Technical development and the removal of jobs that required people to complete them isn’t a new phenomenon in any way. The reality that we face is ever since the march or industrialisation began, the use of tools, machines and now software have been used by increasing numbers of businesses to reduce the number of people that they employ.
The process of industrial and now technical development is presented to us all within a narrative that maintains progress is one directional. That the reduction in the number of jobs available for growing numbers of people that need them is an inevitable and equally unavoidable part of a process that keeps improving our quality of life.
Yet the question that nobody ever seems to ask is ‘Whose life is being improved by the reduction in the number of jobs and the specialisation that goes with it?’
The people whose lives are enriched by any process that means they can employ fewer people to produce the amounts of products, teach the same figures or potentially even more, are those who stand to make more money quickly or even over the long term, no matter how much they might initially have to invest.
Just because we can do something doesn’t mean that we have to.

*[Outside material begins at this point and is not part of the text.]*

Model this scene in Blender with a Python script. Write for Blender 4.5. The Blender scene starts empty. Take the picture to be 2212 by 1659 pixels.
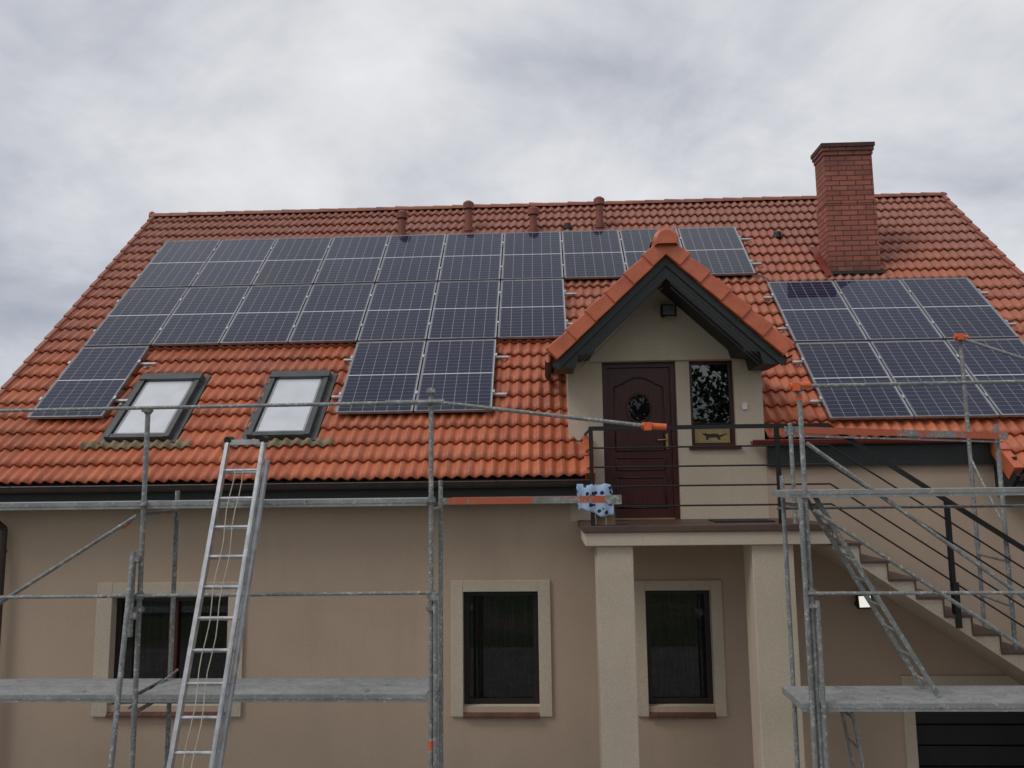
import bpy, math, random
from mathutils import Vector, Matrix
random.seed(7)
S=bpy.context.scene
col=S.collection
S.view_settings.view_transform='Standard'; S.view_settings.look='None'; S.view_settings.exposure=0

# ------------------------------------------------------------------ materials
class NT:
    def __init__(s,name):
        s.m=bpy.data.materials.new(name); s.m.use_nodes=True
        s.t=s.m.node_tree; s.n=s.t.nodes; s.l=s.t.links
        s.b=s.n['Principled BSDF']; s.out=s.n['Material Output']
    def add(s,t,**k):
        x=s.n.new(t)
        for a,v in k.items(): setattr(x,a,v)
        return x
    def link(s,a,b): s.l.new(a,b)
    def math(s,op,a,b=None,c=None):
        x=s.add('ShaderNodeMath',operation=op)
        for i,v in enumerate((a,b,c)):
            if v is None: continue
            if isinstance(v,(int,float)): x.inputs[i].default_value=v
            else: s.link(v,x.inputs[i])
        return x.outputs[0]
    def mix(s,f,a,b,bt='MIX'):
        x=s.add('ShaderNodeMix',data_type='RGBA',blend_type=bt)
        for i,v in ((0,f),(6,a),(7,b)):
            if isinstance(v,(int,float)): x.inputs[i].default_value=v
            elif isinstance(v,tuple): x.inputs[i].default_value=(v+(1,))[:4]
            else: s.link(v,x.inputs[i])
        return x.outputs[2]
    def noise(s,vec,scale,detail=4,rough=.55,dist=0):
        x=s.add('ShaderNodeTexNoise'); x.inputs['Scale'].default_value=scale
        x.inputs['Detail'].default_value=detail; x.inputs['Roughness'].default_value=rough
        x.inputs['Distortion'].default_value=dist
        if vec is not None: s.link(vec,x.inputs['Vector'])
        return x.outputs[0]
    def ramp(s,f,stops):
        x=s.add('ShaderNodeValToRGB'); e=x.color_ramp.elements
        while len(e)<len(stops): e.new(.5)
        for i,(p,c) in enumerate(stops):
            e[i].position=p; e[i].color=(c,c,c,1) if isinstance(c,(int,float)) else (c+(1,))[:4]
        s.link(f,x.inputs[0]); return x.outputs[0]
    def bump(s,h,st,dist=.01):
        x=s.add('ShaderNodeBump'); x.inputs['Strength'].default_value=st; x.inputs['Distance'].default_value=dist
        s.link(h,x.inputs['Height']); s.link(x.outputs[0],s.b.inputs['Normal'])
    def obj(s): return s.add('ShaderNodeTexCoord').outputs['Object']
    def uv(s): return s.add('ShaderNodeTexCoord').outputs['UV']
    def scale(s,v,sc):
        x=s.add('ShaderNodeMapping'); x.inputs['Scale'].default_value=sc; s.link(v,x.inputs[0]); return x.outputs[0]

def simple(name,c,rough=.6,metal=0,c2=None,nscale=6,lo=.4,hi=.65,bump=0,bscale=60,stretch=None,emit=None):
    k=NT(name); k.b.inputs['Roughness'].default_value=rough; k.b.inputs['Metallic'].default_value=metal
    v=k.obj()
    if stretch: v=k.scale(v,stretch)
    if c2 is None: c2=tuple(x*.75 for x in c)
    f=k.ramp(k.noise(v,nscale,6,.6),[(lo,0.),(hi,1.)])
    k.link(k.mix(f,c,c2),k.b.inputs['Base Color'])
    if bump: k.bump(k.noise(k.obj(),bscale,3),bump)
    return k.m

def stucco(name,c,c2):
    k=NT(name); k.b.inputs['Roughness'].default_value=.93; o=k.obj()
    f=k.ramp(k.noise(o,.9,6,.6),[(.35,0.),(.7,1.)])
    base=k.mix(f,c,c2)
    fine=k.ramp(k.noise(o,70,4,.75),[(.3,.76),(.7,1.12)])
    base=k.mix(1.,base,fine,'MULTIPLY')
    st=k.ramp(k.noise(k.scale(o,(2.2,2.2,.4)),1.2,5,.6),[(.5,1.),(.85,.90)])
    base=k.mix(1.,base,st,'MULTIPLY')
    k.link(base,k.b.inputs['Base Color'])
    k.bump(k.noise(o,110,3,.7),.5,.008)
    return k.m

M={}
M['wall']=stucco('beige_stucco',(.53,.405,.305),(.48,.365,.272))
M['trim']=stucco('light_stucco',(.60,.51,.405),(.54,.455,.36))
M['dwall']=stucco('dormer_stucco',(.62,.525,.405),(.56,.47,.36))

def tile_mat(name,gauge,wid,haze=1.):
    k=NT(name); o=k.obj(); u=k.uv()
    k.b.inputs['Roughness'].default_value=.50
    sp=k.add('ShaderNodeSeparateXYZ'); k.link(u,sp.inputs[0])
    ix=k.math('FLOOR',k.math('DIVIDE',sp.outputs[0],wid)); iy=k.math('FLOOR',k.math('DIVIDE',sp.outputs[1],gauge))
    cb=k.add('ShaderNodeCombineXYZ'); k.link(ix,cb.inputs[0]); k.link(iy,cb.inputs[1])
    wn=k.add('ShaderNodeTexWhiteNoise',noise_dimensions='2D'); k.link(cb.outputs[0],wn.inputs['Vector'])
    base=k.mix(wn.outputs['Value'],(.57,.160,.066),(.44,.110,.047))
    sp2=k.add('ShaderNodeSeparateXYZ'); k.link(o,sp2.inputs[0])
    # haze and grazing sheen painted in, duller towards the ridge; noise adds patchy weathering
    hz=k.math('ADD',k.math('MULTIPLY',k.math('SUBTRACT',sp2.outputs[2],4.6),.20*haze),k.math('MULTIPLY',k.math('SUBTRACT',k.noise(o,.8,5),.5),1.0))
    hz=k.ramp(hz,[(.0,0.),(.9,1.)])
    base=k.mix(hz,base,(.33,.125,.085))
    d=k.ramp(k.noise(o,2.4,8,.72),[(.48,0.),(.72,.60)])
    base=k.mix(d,base,(.22,.080,.050))
    d2=k.ramp(k.noise(k.scale(o,(5,1,1)),2.0,6,.7),[(.58,0.),(.78,.55)])
    base=k.mix(d2,base,(.12,.07,.052))
    lich=k.ramp(k.noise(o,14,5,.7),[(.68,0.),(.74,.35)])
    base=k.mix(lich,base,(.42,.34,.25))
    # joint between neighbouring tiles
    j=k.math('PINGPONG',sp.outputs[0],wid/2)
    jl=k.math('LESS_THAN',j,.005)
    base=k.mix(k.math('MULTIPLY',jl,.6),base,(.09,.03,.02))
    k.link(base,k.b.inputs['Base Color'])
    k.bump(k.noise(o,70,4,.7),.25,.004)
    return k.m
GA=.332
M['tile']=tile_mat('clay_roof_tiles',GA,.30)
M['ridge']=simple('ridge_tile_clay',(.34,.11,.066),.55,c2=(.21,.075,.052),nscale=3,bump=.2)
M['verge']=simple('verge_tile_clay',(.55,.135,.060),.42,c2=(.42,.10,.047),nscale=5,bump=.15)
M['black']=simple('black_underlay',(.012,.011,.011),.9)
M['dark']=simple('dark_fascia_wood',(.020,.023,.024),.55,c2=(.012,.014,.014),nscale=8,stretch=(1,1,12),bump=.1)
M['gutter']=simple('brown_gutter_metal',(.055,.034,.028),.4,c2=(.035,.023,.02))
M['redflash']=simple('red_flashing',(.22,.035,.025),.45)
M['frame']=simple('dark_brown_window_frame',(.018,.011,.009),.4)
M['redframe']=simple('mahogany_frame',(.07,.016,.011),.35)
M['door']=simple('mahogany_door',(.070,.014,.011),.36,c2=(.042,.009,.008),nscale=6,stretch=(8,8,1))
M['doord']=simple('mahogany_door_shadowline',(.03,.006,.005),.4)
M['sill']=simple('brown_sill_tile',(.13,.058,.042),.5,c2=(.09,.04,.032))
M['tread']=simple('brown_stair_tile',(.105,.06,.05),.5,c2=(.07,.045,.038))
M['rail']=simple('black_railing_paint',(.008,.009,.010),.5)
M['pvc']=simple('vent_clay',(.25,.065,.04),.6,c2=(.15,.045,.03))
M['blackp']=simple('black_plastic',(.015,.015,.016),.45)
M['greyal']=simple('grey_skylight_metal',(.085,.09,.09),.4,.3,c2=(.06,.065,.065))
M['flash']=simple('tan_lead_flashing',(.30,.24,.14),.8,c2=(.19,.14,.09),nscale=7)
M['alu']=simple('aluminium',(.60,.61,.62),.4,.75,c2=(.42,.43,.44),nscale=9)
M['alus']=simple('panel_frame_aluminium',(.34,.35,.37),.4,.5)
M['orange']=simple('orange_paint',(.75,.13,.03),.5,c2=(.55,.12,.05),nscale=14)
M['white']=simple('white_plastic',(.75,.74,.70),.5)
M['concrete']=simple('paving',(.25,.24,.22),.9,c2=(.18,.17,.16),nscale=2)
M['cardboard']=simple('cardboard',(.30,.21,.13),.8)
M['mat']=simple('rubber_mat',(.02,.02,.022),.8)
M['rope']=simple('rope',(.55,.50,.38),.9)
M['brass']=simple('brass_handle',(.45,.33,.13),.35,.8)
M['yellow']=simple('yellow_cloth',(.38,.29,.13),.8,c2=(.28,.22,.10),nscale=20)
M['sil']=simple('dark_silhouette',(.04,.03,.02),.8)

def galv(name,wt,red=0.,a=(.17,.18,.18),b=(.27,.28,.275),sc=26):
    k=NT(name); o=k.obj(); k.b.inputs['Roughness'].default_value=.62; k.b.inputs['Metallic'].default_value=.2
    base=k.mix(k.ramp(k.noise(o,7,6,.65),[(.35,0.),(.7,1.)]),a,b)
    sp=k.ramp(k.noise(o,sc,6,.75),[(.55-wt,0.),(.63-wt,.9)])
    base=k.mix(sp,base,(.50,.50,.47))
    rust=k.ramp(k.noise(o,9,6,.7,.5),[(.60,0.),(.7,.8)])
    base=k.mix(rust,base,(.10,.06,.045))
    if red:
        r=k.ramp(k.noise(k.scale(o,(1,1,.3)),2.3,6,.7),[(.62-red,0.),(.66-red,.9)])
        base=k.mix(r,base,(.48,.10,.04))
    k.link(base,k.b.inputs['Base Color']); k.bump(k.noise(o,60,4),.2,.004)
    return k.m
M['galv']=galv('galvanised_tube',.02)
M['deck']=galv('perforated_steel_deck',.02,0,(.26,.27,.27),(.40,.41,.40),40)
M['edge']=galv('deck_edge_profile',-.02,0,(.23,.24,.24),(.33,.34,.335),16)
M['galvr']=galv('red_painted_ledger',.0,.18)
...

The trap we have all fallen into and the myth that we have been led to believe, is that the reduction of the number of people in jobs, as a direct result of technological advancement, is both necessary and good for mankind.
This isn’t true today. It never has been.
Making people redundant for no other purpose than saving and therefore making more money is inhuman. It is a lack of morality and care for other people of the very worst kind.
What is worse, it is the same technology taking away jobs, being pushed at us at the same time in the form of our mobile phones and all the tech and software that we use, that is also providing an open goal to deprogram our understanding and ability to function independently of the people who stand to be able to control the future flow of money from us.
This so-called technological advancement is slavery or little better than farming with the animals replaced by humans. It will be the harvest of money from a controlled or captive audience as the intention or root cause of what takes over our lives next.
Working in jobs that pay enough for each and every one of us to be self-sustaining or fully independent is what genuine freedom looks like.
People are happy and at peace with themselves when they know they will always be able to self-resource. And if the lowest paid jobs provided a salary that meant people could function independently of benefits, charity or debt, people you could never imagine doing so would be happy caring for others, stacking shelves or picking fruit.
As a society and community, we have an obligation to achieve this genuine form of freedom for everyone to enjoy as the basis of a good, healthy and equality-based life, where everyone is valued in exactly the same way.
What we don’t have, as individuals, is the right to make and to continue to make profits that take the possibility of other people doing this for themselves, further and further out of sight.
Tech should certainly be used to improve everything that it can. But it should never be used to put people out of work when the jobs they do provide a function that at the level of the individual and as part of the bigger picture will almost always deliver results and an experience that can never be delivered or experienced again, once it has been taken out of human hands.